Exercise details: Where a line holds the word "extends", copy that line.

[Entries with scene source code]
****************************************

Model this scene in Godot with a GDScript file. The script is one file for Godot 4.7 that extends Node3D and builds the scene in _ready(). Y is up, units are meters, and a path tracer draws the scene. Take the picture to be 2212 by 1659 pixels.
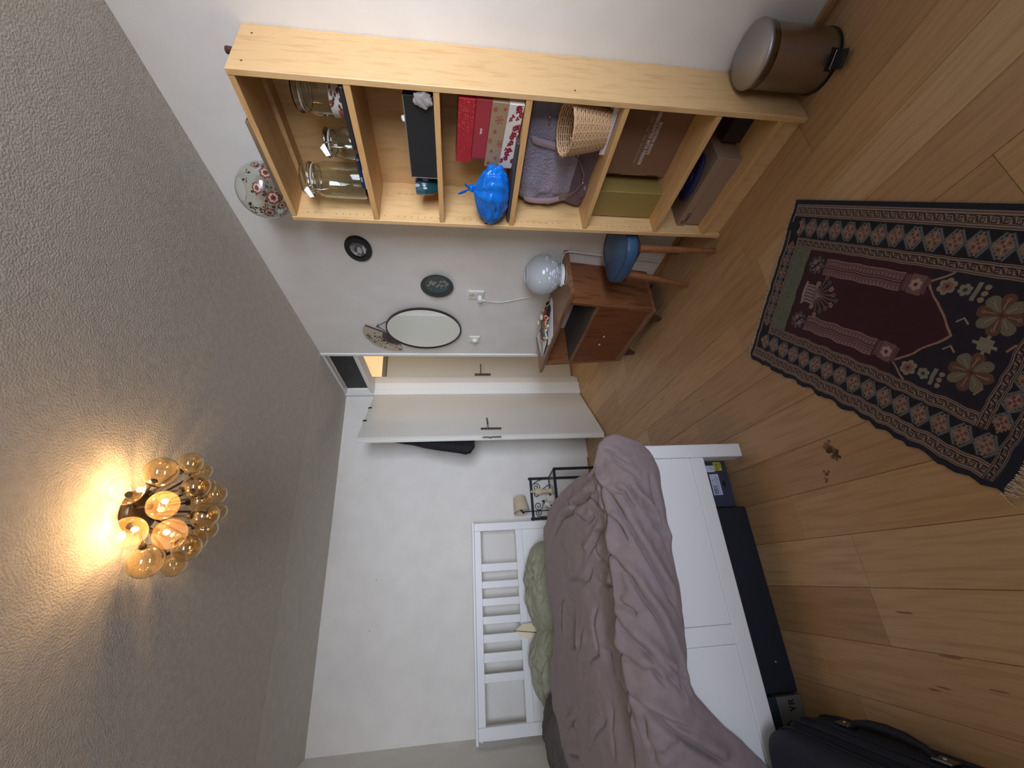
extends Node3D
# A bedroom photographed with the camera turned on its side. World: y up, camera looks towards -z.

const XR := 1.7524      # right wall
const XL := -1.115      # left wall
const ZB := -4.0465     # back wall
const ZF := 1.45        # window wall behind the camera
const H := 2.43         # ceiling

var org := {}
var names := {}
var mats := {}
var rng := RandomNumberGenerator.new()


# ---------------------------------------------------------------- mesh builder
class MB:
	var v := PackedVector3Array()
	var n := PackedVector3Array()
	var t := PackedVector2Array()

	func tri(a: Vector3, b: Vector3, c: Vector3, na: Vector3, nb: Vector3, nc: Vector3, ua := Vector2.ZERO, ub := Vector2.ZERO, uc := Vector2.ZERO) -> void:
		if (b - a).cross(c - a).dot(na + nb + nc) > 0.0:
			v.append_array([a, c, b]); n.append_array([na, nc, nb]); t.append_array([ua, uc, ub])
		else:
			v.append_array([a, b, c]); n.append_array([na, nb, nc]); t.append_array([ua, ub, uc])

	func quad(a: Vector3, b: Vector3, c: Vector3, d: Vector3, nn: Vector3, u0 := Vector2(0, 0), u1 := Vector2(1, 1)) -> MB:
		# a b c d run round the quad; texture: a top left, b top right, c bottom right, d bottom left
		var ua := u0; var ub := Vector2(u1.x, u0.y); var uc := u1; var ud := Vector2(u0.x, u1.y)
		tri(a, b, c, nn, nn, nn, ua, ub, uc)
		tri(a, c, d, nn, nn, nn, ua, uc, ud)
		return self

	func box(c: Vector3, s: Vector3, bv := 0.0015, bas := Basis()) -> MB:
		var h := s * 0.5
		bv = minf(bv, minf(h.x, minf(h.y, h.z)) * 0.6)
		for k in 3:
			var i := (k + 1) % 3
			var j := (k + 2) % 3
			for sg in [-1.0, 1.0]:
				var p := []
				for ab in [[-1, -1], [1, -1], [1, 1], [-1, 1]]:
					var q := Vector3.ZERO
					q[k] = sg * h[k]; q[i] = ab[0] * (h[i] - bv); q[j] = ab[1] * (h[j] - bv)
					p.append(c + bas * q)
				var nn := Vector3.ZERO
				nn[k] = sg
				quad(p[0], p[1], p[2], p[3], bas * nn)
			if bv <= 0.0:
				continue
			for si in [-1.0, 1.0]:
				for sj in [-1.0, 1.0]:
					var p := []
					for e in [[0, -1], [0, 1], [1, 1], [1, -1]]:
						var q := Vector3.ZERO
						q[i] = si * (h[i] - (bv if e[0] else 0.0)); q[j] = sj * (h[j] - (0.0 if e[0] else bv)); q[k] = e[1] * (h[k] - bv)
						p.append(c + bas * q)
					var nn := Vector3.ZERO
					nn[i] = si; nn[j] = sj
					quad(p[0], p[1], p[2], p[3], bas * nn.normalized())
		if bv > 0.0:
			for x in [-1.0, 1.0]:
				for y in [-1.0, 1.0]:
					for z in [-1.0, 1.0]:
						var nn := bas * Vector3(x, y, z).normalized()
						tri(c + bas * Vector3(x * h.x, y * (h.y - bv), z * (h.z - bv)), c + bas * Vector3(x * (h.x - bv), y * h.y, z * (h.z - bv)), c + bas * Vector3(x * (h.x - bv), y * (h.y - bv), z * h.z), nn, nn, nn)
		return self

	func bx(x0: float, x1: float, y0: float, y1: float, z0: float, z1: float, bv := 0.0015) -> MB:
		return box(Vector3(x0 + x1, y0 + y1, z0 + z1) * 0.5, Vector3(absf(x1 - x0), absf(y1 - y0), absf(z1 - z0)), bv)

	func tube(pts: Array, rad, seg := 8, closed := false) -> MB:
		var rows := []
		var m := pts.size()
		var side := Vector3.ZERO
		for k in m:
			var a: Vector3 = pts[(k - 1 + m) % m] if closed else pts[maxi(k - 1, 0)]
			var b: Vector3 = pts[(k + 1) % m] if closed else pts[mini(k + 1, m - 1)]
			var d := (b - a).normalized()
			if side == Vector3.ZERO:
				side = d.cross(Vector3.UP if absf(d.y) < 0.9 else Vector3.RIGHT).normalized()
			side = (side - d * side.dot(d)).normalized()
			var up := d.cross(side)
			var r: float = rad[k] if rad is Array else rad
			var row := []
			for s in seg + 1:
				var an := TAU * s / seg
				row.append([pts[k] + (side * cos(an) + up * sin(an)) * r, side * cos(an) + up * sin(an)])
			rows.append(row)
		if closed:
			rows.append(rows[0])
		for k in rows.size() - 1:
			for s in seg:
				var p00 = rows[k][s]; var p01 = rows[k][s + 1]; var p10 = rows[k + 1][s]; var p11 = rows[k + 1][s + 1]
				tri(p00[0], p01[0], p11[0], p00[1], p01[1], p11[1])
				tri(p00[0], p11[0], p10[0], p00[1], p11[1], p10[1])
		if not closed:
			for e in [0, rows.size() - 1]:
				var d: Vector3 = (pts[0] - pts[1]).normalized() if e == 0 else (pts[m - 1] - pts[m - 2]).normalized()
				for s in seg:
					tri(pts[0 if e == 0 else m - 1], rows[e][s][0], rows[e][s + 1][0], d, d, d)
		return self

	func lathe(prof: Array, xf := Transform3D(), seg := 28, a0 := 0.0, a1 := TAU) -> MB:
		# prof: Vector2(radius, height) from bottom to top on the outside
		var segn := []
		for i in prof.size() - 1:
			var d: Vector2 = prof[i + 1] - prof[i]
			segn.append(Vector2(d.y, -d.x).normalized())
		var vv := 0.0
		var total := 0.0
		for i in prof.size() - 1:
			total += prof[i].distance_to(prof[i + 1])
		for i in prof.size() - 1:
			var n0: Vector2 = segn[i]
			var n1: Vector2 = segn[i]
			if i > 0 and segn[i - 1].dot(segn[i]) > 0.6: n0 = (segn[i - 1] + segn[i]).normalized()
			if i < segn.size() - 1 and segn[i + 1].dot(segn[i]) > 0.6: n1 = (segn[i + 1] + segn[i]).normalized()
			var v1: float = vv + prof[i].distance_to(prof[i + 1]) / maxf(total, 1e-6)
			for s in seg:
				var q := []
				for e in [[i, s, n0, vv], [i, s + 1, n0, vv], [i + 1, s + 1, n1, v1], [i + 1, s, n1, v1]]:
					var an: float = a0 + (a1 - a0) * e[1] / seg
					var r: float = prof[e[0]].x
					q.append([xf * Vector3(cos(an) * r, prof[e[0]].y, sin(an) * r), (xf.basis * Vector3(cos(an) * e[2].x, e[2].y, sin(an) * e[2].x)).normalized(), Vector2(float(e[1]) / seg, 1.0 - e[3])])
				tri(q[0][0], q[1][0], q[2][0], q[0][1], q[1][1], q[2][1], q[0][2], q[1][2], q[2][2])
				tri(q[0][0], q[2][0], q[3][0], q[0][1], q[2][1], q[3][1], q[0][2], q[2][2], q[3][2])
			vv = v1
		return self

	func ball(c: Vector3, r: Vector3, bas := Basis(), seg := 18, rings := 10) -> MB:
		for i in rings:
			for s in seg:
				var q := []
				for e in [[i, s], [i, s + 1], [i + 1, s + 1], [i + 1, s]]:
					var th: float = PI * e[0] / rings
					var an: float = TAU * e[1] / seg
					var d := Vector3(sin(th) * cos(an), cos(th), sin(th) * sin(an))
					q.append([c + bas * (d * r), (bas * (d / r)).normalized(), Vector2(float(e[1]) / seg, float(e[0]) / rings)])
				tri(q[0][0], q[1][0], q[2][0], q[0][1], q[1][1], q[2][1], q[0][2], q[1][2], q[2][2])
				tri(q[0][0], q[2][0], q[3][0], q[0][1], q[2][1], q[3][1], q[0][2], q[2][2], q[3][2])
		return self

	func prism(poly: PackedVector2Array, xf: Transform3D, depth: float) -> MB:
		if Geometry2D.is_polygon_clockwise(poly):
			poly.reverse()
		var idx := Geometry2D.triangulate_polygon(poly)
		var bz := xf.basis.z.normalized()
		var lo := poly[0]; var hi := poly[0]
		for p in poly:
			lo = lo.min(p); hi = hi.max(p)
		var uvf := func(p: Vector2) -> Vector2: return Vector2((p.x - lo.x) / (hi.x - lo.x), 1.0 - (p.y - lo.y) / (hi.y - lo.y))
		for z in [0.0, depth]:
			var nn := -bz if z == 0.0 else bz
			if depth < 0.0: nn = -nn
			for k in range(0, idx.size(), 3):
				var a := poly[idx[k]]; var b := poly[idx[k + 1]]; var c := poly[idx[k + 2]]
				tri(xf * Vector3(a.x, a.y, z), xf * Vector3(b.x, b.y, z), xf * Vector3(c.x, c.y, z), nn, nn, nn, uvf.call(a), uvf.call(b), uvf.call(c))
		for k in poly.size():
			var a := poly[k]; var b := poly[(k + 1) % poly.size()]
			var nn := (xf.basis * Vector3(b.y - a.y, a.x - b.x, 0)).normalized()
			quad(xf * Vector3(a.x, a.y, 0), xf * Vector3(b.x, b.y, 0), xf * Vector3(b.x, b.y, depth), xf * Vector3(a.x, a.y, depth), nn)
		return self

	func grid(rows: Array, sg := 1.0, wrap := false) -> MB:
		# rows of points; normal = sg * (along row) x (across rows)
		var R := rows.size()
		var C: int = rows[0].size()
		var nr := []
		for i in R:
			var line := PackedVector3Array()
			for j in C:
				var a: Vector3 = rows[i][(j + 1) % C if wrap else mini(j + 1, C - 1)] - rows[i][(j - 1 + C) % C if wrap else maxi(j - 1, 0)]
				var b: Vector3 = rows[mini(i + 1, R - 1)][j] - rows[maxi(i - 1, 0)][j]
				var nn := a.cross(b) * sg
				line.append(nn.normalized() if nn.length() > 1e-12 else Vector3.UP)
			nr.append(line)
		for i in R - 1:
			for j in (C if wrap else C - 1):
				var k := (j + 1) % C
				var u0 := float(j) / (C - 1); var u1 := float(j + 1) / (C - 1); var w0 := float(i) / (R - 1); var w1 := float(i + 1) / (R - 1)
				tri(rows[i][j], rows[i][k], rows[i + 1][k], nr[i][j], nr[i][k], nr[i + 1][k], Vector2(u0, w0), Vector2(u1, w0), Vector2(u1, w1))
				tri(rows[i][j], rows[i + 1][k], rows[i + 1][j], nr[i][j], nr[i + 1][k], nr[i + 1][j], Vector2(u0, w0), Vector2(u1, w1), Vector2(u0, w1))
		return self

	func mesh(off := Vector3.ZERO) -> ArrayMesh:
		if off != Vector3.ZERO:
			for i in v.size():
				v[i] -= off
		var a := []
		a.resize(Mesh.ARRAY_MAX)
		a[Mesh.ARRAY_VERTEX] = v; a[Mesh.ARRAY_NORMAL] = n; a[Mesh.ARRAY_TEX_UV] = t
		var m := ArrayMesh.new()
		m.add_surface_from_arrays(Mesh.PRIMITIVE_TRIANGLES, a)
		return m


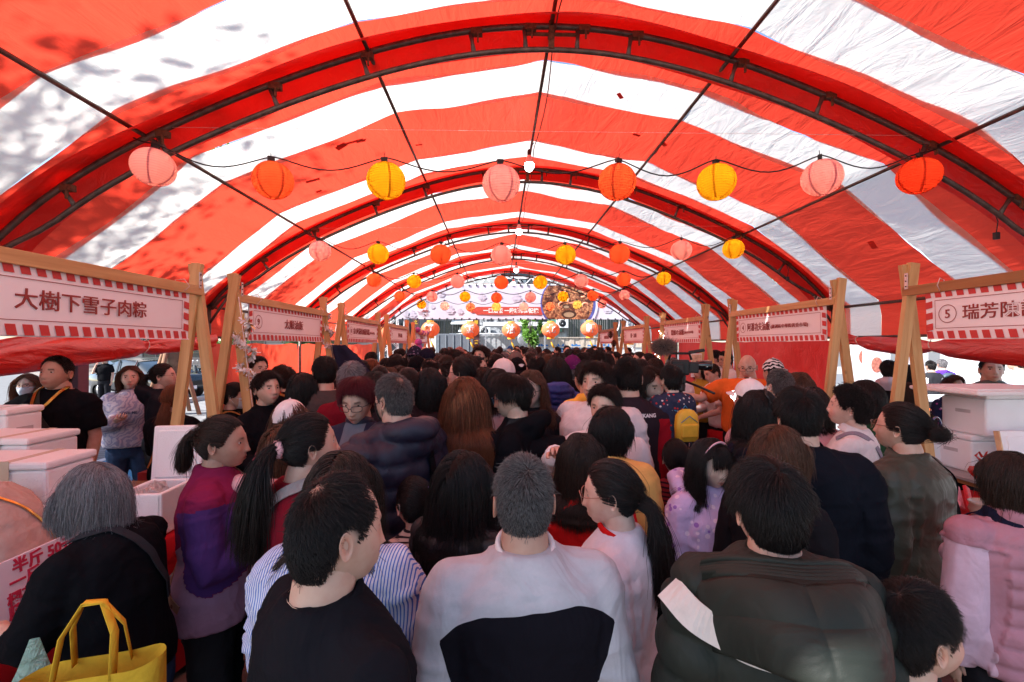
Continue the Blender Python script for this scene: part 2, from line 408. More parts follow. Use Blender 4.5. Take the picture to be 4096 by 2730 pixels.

****************************************

Exercise result:
Model this scene in Godot with a GDScript file. The script is one file for Godot 4.7 that extends Node3D and builds the scene in _ready(). Y is up, units are meters, and a path tracer draws the scene. Take the picture to be 2212 by 1659 pixels.
extends Node3D